I then considered the ideas that are limiting from a new perspective:

  • I am ignoring the fact that I had a 14-year teaching career before I pivoted to UBC.
  • I am forgetting that money isn’t everything. The main reasons I took this job were to have the flexibility to support my wife’s career and to be more available for our two children.
  • I greatly enjoy the work I get to do and the impact I get to have on so many people.

And finally, I created a couple of new beliefs and wrote them down:

  • I am focused on building my skills for the next year, while recognizing it will take time for me to grow my career here at UBC.
  • I am privileged to have the opportunity to change my careers because I’m part of a dual-income family, which means I also get to have more time with my family.
  • I am where I need to be in my career — excited about the work I get to do and the impact I get to make all over campus.

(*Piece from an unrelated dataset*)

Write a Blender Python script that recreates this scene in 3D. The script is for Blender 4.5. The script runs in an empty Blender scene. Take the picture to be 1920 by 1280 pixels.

The beliefs we carry about our careers can feel heavy. Reframing them can help usher in a “springtime” for our minds. An effective reframe can both acknowledge the negative thoughts we have while allowing for a positive perspective to bloom.

Of course, reframes are not meant to gloss over your real problems — I still have allergies. Rather the practice of reframing pushes you to seek what you can control, which may in turn decrease your stress or allow you to be more present. And once you start reframing your limiting beliefs, you might just realize that reframes themselves are limitless — that an abundance of fresh perspectives and new insights are available to you whenever you engage in the practice of seeing yourself and your career journey in a new light.

For me, the arrival of spring in general and cherry blossoms in particular take on an extra significance each year. They remind me of the long walks Mina and I took, taking in the pink skyline of various parks in Vancouver and awaiting the arrival of our first child who was, of course, born in the spring.